La política económica europea adolece últimamente de falta de claridad, y ha causado cierto estupor la recurrencia de la crisis de la deuda, que aflora con ímpetu en la pequeña Irlanda sin que la opinión pública acabe de entender por qué. He aquí algunas claves que ayuden a interpretar lo que ocurre.

Irlanda, el legendario "tigre celta" que creció a tasas superiores al 7% entre 1995 y 2007 para admiración de todos, es un pequeño país de 4,5 millones de habitantes, plenamente imbricado en el ámbito anglosajón. El secreto de su éxito fue una intensa liberalización económica, que atrajo grandes inversiones, tanto británicas como norteamericanas. Gracias a un sistema fiscal a la baja –el impuesto de sociedades ha llegado a ser del 12,5%-, consiguió adueñarse de buena parte de los flujos inversores trasatlánticos, ante la irritación de alemanes, franceses, etc., que nunca vieron con buenos ojos aquella política ultraliberal. La misma política que, al haberse configurado un sector público muy exiguo, hoy no es capaz de generar por sí sola la recuperación.
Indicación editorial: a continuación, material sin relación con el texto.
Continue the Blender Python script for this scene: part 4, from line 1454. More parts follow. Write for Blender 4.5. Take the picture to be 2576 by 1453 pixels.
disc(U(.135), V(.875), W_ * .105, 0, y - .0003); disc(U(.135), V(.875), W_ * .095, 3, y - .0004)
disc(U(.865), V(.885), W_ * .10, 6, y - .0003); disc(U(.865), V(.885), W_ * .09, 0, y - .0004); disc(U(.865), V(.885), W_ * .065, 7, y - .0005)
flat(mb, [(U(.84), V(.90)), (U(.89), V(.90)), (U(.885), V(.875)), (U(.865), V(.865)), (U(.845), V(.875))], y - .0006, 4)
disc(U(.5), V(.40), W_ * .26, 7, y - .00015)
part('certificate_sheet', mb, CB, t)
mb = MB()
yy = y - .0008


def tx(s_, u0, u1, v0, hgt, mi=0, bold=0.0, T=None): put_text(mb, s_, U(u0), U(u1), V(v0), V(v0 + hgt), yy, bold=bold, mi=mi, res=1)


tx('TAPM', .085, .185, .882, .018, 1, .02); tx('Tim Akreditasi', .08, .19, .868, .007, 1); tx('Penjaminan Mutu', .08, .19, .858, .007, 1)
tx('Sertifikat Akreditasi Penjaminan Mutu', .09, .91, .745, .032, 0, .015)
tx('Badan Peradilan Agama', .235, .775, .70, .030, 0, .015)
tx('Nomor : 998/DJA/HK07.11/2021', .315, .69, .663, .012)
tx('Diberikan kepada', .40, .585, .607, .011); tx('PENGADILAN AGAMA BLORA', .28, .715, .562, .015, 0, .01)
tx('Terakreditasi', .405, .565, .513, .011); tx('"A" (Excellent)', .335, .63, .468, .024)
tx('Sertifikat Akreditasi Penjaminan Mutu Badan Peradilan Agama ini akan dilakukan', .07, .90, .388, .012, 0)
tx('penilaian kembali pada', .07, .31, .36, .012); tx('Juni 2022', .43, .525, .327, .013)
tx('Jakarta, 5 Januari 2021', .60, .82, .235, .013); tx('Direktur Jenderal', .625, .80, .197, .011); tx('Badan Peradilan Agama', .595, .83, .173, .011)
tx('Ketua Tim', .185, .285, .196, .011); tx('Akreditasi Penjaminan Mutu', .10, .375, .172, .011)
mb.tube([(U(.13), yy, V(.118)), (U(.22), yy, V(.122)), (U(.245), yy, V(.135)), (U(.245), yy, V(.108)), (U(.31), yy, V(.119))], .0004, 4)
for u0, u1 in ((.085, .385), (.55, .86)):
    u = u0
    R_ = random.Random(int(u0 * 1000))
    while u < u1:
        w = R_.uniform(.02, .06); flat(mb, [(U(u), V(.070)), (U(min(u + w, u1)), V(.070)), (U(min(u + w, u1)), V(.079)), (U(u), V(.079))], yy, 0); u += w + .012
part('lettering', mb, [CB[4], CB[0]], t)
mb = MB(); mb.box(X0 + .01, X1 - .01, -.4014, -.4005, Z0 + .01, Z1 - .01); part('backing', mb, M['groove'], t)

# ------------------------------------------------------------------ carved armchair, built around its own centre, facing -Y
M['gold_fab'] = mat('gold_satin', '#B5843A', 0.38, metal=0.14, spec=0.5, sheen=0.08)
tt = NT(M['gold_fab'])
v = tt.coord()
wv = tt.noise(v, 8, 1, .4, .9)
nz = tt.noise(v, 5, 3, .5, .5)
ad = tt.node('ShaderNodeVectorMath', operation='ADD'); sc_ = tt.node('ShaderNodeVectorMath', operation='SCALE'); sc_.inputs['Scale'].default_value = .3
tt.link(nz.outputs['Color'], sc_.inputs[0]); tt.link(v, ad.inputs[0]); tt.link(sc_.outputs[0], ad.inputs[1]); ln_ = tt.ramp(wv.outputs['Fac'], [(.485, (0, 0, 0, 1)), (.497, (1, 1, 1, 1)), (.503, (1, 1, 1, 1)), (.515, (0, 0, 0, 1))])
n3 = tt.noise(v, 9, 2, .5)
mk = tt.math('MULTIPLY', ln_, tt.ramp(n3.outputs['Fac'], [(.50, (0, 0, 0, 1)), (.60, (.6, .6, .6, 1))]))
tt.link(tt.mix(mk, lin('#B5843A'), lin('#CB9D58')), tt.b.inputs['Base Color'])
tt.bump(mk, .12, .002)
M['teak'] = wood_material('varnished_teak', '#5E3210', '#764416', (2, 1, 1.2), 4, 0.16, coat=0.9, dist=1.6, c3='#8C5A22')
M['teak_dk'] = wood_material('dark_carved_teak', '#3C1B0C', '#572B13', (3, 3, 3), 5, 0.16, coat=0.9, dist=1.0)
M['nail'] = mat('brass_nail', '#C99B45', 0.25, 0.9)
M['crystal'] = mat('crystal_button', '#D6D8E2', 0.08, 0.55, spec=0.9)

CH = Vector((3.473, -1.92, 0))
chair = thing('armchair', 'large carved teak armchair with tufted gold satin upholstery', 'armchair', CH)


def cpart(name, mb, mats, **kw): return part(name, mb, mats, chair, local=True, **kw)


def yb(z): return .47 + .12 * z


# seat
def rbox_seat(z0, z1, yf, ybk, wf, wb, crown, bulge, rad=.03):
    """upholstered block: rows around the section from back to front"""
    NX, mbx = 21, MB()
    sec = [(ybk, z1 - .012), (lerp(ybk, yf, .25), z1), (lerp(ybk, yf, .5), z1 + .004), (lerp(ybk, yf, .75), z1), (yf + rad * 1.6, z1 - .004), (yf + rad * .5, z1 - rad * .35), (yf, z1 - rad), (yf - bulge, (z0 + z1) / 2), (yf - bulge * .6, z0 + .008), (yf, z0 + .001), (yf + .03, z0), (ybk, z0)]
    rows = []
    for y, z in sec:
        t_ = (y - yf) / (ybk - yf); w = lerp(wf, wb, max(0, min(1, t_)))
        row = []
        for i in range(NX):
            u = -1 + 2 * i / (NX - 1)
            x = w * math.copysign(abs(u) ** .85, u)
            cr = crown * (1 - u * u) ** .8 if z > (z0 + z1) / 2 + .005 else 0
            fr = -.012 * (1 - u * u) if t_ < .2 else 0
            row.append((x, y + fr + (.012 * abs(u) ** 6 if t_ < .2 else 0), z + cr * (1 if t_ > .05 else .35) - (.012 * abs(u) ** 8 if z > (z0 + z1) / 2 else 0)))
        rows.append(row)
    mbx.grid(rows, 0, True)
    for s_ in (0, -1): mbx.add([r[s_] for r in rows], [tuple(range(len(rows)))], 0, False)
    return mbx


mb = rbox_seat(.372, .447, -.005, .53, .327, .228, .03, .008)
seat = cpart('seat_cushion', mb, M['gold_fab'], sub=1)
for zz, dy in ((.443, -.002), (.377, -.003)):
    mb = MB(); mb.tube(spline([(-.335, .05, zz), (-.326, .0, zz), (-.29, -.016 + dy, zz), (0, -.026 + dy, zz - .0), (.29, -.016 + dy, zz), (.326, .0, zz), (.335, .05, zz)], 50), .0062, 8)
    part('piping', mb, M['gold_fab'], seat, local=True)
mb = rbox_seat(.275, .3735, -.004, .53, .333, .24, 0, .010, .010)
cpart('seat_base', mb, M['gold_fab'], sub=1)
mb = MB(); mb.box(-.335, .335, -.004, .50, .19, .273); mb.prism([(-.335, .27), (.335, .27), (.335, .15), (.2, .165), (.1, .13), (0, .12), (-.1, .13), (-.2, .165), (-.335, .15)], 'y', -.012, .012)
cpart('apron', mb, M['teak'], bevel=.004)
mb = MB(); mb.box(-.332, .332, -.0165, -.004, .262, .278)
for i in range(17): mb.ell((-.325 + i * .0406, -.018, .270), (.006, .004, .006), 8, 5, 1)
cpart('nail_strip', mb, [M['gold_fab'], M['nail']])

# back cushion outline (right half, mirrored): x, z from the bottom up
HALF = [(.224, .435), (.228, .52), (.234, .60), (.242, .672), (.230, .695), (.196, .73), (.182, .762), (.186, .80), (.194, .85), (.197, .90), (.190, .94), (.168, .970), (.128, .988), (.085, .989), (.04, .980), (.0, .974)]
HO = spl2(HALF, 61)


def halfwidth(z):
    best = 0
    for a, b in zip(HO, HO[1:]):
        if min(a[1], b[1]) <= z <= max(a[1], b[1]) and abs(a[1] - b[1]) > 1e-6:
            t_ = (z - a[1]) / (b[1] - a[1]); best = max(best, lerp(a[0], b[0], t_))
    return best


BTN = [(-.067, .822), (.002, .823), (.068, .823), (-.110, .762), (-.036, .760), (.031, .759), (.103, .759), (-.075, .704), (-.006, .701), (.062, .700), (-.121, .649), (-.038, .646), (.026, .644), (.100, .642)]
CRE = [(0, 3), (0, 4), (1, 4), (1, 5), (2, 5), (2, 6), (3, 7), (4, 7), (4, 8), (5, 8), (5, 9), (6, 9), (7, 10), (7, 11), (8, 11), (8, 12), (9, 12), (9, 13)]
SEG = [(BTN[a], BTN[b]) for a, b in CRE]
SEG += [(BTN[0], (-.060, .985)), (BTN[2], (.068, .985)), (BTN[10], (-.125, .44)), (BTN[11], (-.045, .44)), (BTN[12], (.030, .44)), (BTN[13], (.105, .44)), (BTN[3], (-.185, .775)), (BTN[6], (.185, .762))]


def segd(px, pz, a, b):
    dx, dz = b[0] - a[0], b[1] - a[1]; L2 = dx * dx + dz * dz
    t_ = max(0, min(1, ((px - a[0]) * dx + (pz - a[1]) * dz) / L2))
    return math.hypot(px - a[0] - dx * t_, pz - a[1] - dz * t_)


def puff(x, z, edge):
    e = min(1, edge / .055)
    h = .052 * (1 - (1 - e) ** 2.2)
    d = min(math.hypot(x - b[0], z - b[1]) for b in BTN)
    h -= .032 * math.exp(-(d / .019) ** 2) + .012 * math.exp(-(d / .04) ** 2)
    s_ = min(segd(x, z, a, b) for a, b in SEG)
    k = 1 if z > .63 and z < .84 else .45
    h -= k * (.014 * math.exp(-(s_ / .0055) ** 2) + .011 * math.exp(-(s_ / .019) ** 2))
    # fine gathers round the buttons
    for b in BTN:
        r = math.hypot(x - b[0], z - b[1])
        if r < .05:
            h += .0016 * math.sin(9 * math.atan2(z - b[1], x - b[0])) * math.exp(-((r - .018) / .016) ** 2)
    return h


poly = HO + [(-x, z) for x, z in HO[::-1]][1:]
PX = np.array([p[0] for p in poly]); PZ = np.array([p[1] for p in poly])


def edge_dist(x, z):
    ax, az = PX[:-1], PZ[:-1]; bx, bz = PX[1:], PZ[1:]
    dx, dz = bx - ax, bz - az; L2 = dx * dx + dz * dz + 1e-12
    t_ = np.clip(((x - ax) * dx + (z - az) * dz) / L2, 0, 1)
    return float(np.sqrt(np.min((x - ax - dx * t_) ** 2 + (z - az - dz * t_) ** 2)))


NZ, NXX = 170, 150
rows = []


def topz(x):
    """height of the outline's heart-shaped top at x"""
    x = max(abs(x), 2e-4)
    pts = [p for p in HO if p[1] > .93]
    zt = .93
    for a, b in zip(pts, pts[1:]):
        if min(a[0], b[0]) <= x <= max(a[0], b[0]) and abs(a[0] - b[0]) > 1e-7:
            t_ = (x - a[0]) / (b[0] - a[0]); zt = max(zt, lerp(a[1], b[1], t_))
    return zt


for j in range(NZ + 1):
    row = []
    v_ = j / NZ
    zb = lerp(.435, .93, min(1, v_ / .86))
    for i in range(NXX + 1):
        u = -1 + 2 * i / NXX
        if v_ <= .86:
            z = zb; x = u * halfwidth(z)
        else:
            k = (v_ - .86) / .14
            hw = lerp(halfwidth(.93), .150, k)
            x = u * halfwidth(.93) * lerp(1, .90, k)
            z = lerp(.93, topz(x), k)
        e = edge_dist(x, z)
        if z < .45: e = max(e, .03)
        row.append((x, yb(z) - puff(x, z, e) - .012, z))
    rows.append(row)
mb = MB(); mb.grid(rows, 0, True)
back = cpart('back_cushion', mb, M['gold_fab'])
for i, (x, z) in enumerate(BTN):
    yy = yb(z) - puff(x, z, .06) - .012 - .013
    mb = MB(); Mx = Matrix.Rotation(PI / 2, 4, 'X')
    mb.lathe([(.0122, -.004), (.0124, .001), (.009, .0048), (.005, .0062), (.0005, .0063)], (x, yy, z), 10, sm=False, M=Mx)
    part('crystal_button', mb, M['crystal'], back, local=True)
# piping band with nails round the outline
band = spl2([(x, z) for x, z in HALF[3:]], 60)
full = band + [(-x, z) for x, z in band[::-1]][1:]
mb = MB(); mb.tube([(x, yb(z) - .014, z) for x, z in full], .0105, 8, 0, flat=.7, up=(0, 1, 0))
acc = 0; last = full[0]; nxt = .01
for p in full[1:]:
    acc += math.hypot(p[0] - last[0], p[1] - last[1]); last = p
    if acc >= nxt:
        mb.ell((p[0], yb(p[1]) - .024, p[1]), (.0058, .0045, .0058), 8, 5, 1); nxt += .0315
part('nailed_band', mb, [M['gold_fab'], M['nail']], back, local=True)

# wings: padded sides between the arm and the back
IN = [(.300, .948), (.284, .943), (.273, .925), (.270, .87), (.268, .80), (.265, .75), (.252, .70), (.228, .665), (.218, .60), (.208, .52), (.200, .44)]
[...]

En las últimas reuniones del Consejo Europeo, Alemania y Francia, Merkel y Sarkozy, han empezado a barajar la idea de que los futuros planes de salvamento de los países con problemas deben contemplar la participación, al menos en parte, de los acreedores, de los tenedores de la deuda. Ello ha alarmado a los inversores. De hecho, ha sido el Reino Unido, que ni siquiera está en la Eurozona, el país que con más ímpetu ha salido a defender la intervención comunitaria de Irlanda. La razón es evidente: más de 220.000 millones de euros en bonos irlandeses están manos británicas.

Pero la alarma no ha sido arbitraria: el sistema financiero irlandés no levanta cabeza, ni después de los auxilios a sus bancos prestados por el BCE, ni siquiera tras recibir las generosas ayudas públicas de Dublín, que están siendo una especie de nacionalización encubierta y que han elevado el déficit público de Irlanda en 2010 hasta un asombroso 32% del PIB. Así las cosas, los acreedores dudan de que Irlanda pueda sanear el sistema financiero y pagar la deuda al mismo tiempo, por lo que reclaman el rescate. Un rescate que no será gratis ya que Alemania, secundada por la práctica totalidad de los países de la Eurozona, impondrá a los irlandeses el final del dumping fiscal y la obligación de subir sus principales impuestos para asegurar la devolución de las ayudas. La UE tiene ahora, en definitiva, una magnífica ocasión de poner los puntos sobre las íes al pequeño país que, además de hacer competencia desleal a los grandes, embarcó a Europa en un vertiginoso desastre al frustrar en referéndum el Tratado de Lisboa.

Las resistencias irlandesas a aceptar el rescate se deben evidentemente a razones de política interna. El Gobierno teme que la imagen de insolvencia que transmitirá al aceptar las ayudas le perjudique en las elecciones del próximo 25 de noviembre. Es obvio que este argumento no ha de impedir que la UE haga inflexiblemente lo que tenga que hacer ante sus razones de fuerza mayor.